● **Aim of the task**:
Drop the images; return everything else in the listing below exactly.

# Start of Data lines

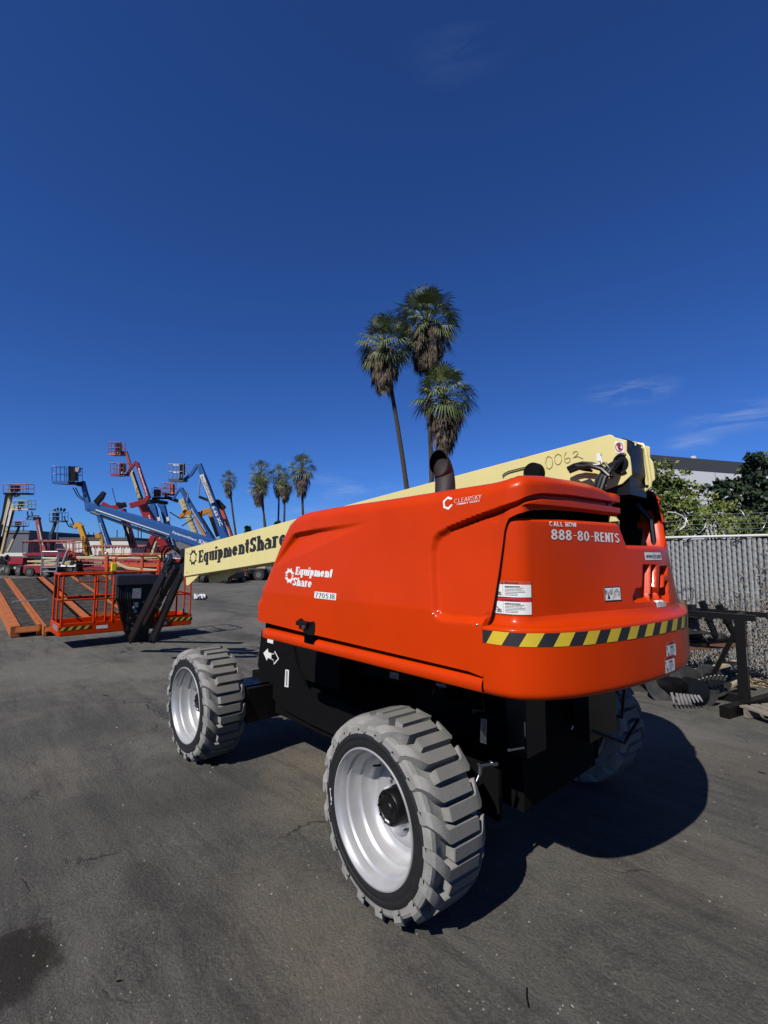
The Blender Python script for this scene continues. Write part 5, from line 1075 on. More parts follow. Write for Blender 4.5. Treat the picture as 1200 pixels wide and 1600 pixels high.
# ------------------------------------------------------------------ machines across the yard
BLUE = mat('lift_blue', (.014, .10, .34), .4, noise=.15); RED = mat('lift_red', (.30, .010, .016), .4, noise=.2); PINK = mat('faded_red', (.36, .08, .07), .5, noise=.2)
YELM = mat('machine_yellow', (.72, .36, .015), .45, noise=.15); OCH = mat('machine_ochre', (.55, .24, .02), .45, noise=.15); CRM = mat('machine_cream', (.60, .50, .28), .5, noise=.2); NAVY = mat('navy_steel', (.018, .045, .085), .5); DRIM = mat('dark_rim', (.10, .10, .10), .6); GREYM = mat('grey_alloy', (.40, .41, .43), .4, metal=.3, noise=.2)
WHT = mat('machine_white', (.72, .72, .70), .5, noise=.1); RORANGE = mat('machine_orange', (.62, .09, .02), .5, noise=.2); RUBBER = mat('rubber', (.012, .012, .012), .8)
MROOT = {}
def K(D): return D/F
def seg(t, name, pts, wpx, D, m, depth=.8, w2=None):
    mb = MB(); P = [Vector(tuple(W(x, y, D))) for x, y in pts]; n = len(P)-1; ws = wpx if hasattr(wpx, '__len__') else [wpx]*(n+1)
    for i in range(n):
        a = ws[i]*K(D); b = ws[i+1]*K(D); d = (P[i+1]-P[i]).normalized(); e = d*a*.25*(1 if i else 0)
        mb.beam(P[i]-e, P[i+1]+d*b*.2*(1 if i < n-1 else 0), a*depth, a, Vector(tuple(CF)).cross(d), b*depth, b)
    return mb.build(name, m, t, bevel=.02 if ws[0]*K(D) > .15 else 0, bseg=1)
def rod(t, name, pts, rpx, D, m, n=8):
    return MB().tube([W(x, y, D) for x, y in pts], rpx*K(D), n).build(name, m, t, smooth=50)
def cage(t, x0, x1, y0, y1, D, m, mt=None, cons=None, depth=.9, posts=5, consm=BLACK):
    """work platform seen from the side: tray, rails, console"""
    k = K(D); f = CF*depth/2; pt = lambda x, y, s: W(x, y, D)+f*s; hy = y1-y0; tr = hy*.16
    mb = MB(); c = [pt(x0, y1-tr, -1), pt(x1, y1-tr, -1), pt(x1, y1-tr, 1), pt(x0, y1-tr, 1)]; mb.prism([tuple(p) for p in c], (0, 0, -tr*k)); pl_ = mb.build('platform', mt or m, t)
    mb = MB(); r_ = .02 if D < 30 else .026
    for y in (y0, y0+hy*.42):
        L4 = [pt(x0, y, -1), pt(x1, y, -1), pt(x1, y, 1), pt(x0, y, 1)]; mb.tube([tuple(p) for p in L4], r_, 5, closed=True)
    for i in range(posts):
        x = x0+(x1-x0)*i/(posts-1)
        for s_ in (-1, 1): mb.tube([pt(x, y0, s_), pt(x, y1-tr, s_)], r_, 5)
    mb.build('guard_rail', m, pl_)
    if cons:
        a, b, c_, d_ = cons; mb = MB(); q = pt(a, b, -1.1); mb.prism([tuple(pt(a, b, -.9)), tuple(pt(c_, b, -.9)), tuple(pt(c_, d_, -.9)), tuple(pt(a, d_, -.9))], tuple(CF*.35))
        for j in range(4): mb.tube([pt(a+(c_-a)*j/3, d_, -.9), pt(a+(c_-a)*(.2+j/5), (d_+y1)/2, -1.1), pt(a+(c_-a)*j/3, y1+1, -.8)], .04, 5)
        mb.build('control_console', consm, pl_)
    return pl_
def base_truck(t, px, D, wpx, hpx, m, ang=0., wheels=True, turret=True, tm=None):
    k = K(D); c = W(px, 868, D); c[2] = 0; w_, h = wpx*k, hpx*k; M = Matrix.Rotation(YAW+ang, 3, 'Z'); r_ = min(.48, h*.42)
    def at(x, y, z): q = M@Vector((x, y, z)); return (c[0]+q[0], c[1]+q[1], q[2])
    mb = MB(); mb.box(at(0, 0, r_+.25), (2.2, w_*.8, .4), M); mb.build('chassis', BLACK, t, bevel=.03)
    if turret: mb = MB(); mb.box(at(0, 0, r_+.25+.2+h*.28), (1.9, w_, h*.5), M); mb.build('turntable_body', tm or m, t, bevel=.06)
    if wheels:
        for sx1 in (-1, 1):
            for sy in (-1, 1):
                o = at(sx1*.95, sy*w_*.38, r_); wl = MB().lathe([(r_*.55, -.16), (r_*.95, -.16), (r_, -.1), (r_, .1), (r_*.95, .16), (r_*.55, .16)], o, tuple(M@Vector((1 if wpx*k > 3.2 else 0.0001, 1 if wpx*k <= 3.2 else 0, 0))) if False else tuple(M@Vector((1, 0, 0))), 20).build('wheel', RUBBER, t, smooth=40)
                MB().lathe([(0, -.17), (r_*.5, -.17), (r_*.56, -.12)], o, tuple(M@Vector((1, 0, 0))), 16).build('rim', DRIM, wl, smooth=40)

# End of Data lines

● **Full output**:
The Blender Python script for this scene continues. Write part 5, from line 1075 on. More parts follow. Write for Blender 4.5. Treat the picture as 1200 pixels wide and 1600 pixels high.
# ------------------------------------------------------------------ machines across the yard
BLUE = mat('lift_blue', (.014, .10, .34), .4, noise=.15); RED = mat('lift_red', (.30, .010, .016), .4, noise=.2); PINK = mat('faded_red', (.36, .08, .07), .5, noise=.2)
YELM = mat('machine_yellow', (.72, .36, .015), .45, noise=.15); OCH = mat('machine_ochre', (.55, .24, .02), .45, noise=.15); CRM = mat('machine_cream', (.60, .50, .28), .5, noise=.2); NAVY = mat('navy_steel', (.018, .045, .085), .5); DRIM = mat('dark_rim', (.10, .10, .10), .6); GREYM = mat('grey_alloy', (.40, .41, .43), .4, metal=.3, noise=.2)
WHT = mat('machine_white', (.72, .72, .70), .5, noise=.1); RORANGE = mat('machine_orange', (.62, .09, .02), .5, noise=.2); RUBBER = mat('rubber', (.012, .012, .012), .8)
MROOT = {}
def K(D): return D/F
def seg(t, name, pts, wpx, D, m, depth=.8, w2=None):
    mb = MB(); P = [Vector(tuple(W(x, y, D))) for x, y in pts]; n = len(P)-1; ws = wpx if hasattr(wpx, '__len__') else [wpx]*(n+1)
    for i in range(n):
        a = ws[i]*K(D); b = ws[i+1]*K(D); d = (P[i+1]-P[i]).normalized(); e = d*a*.25*(1 if i else 0)
        mb.beam(P[i]-e, P[i+1]+d*b*.2*(1 if i < n-1 else 0), a*depth, a, Vector(tuple(CF)).cross(d), b*depth, b)
    return mb.build(name, m, t, bevel=.02 if ws[0]*K(D) > .15 else 0, bseg=1)
def rod(t, name, pts, rpx, D, m, n=8):
    return MB().tube([W(x, y, D) for x, y in pts], rpx*K(D), n).build(name, m, t, smooth=50)
def cage(t, x0, x1, y0, y1, D, m, mt=None, cons=None, depth=.9, posts=5, consm=BLACK):
    """work platform seen from the side: tray, rails, console"""
    k = K(D); f = CF*depth/2; pt = lambda x, y, s: W(x, y, D)+f*s; hy = y1-y0; tr = hy*.16
    mb = MB(); c = [pt(x0, y1-tr, -1), pt(x1, y1-tr, -1), pt(x1, y1-tr, 1), pt(x0, y1-tr, 1)]; mb.prism([tuple(p) for p in c], (0, 0, -tr*k)); pl_ = mb.build('platform', mt or m, t)
    mb = MB(); r_ = .02 if D < 30 else .026
    for y in (y0, y0+hy*.42):
        L4 = [pt(x0, y, -1), pt(x1, y, -1), pt(x1, y, 1), pt(x0, y, 1)]; mb.tube([tuple(p) for p in L4], r_, 5, closed=True)
    for i in range(posts):
        x = x0+(x1-x0)*i/(posts-1)
        for s_ in (-1, 1): mb.tube([pt(x, y0, s_), pt(x, y1-tr, s_)], r_, 5)
    mb.build('guard_rail', m, pl_)
    if cons:
        a, b, c_, d_ = cons; mb = MB(); q = pt(a, b, -1.1); mb.prism([tuple(pt(a, b, -.9)), tuple(pt(c_, b, -.9)), tuple(pt(c_, d_, -.9)), tuple(pt(a, d_, -.9))], tuple(CF*.35))
        for j in range(4): mb.tube([pt(a+(c_-a)*j/3, d_, -.9), pt(a+(c_-a)*(.2+j/5), (d_+y1)/2, -1.1), pt(a+(c_-a)*j/3, y1+1, -.8)], .04, 5)
        mb.build('control_console', consm, pl_)
    return pl_
def base_truck(t, px, D, wpx, hpx, m, ang=0., wheels=True, turret=True, tm=None):
    k = K(D); c = W(px, 868, D); c[2] = 0; w_, h = wpx*k, hpx*k; M = Matrix.Rotation(YAW+ang, 3, 'Z'); r_ = min(.48, h*.42)
    def at(x, y, z): q = M@Vector((x, y, z)); return (c[0]+q[0], c[1]+q[1], q[2])
    mb = MB(); mb.box(at(0, 0, r_+.25), (2.2, w_*.8, .4), M); mb.build('chassis', BLACK, t, bevel=.03)
    if turret: mb = MB(); mb.box(at(0, 0, r_+.25+.2+h*.28), (1.9, w_, h*.5), M); mb.build('turntable_body', tm or m, t, bevel=.06)
    if wheels:
        for sx1 in (-1, 1):
            for sy in (-1, 1):
                o = at(sx1*.95, sy*w_*.38, r_); wl = MB().lathe([(r_*.55, -.16), (r_*.95, -.16), (r_, -.1), (r_, .1), (r_*.95, .16), (r_*.55, .16)], o, tuple(M@Vector((1 if wpx*k > 3.2 else 0.0001, 1 if wpx*k <= 3.2 else 0, 0))) if False else tuple(M@Vector((1, 0, 0))), 20).build('wheel', RUBBER, t, smooth=40)
                MB().lathe([(0, -.17), (r_*.5, -.17), (r_*.56, -.12)], o, tuple(M@Vector((1, 0, 0))), 16).build('rim', DRIM, wl, smooth=40)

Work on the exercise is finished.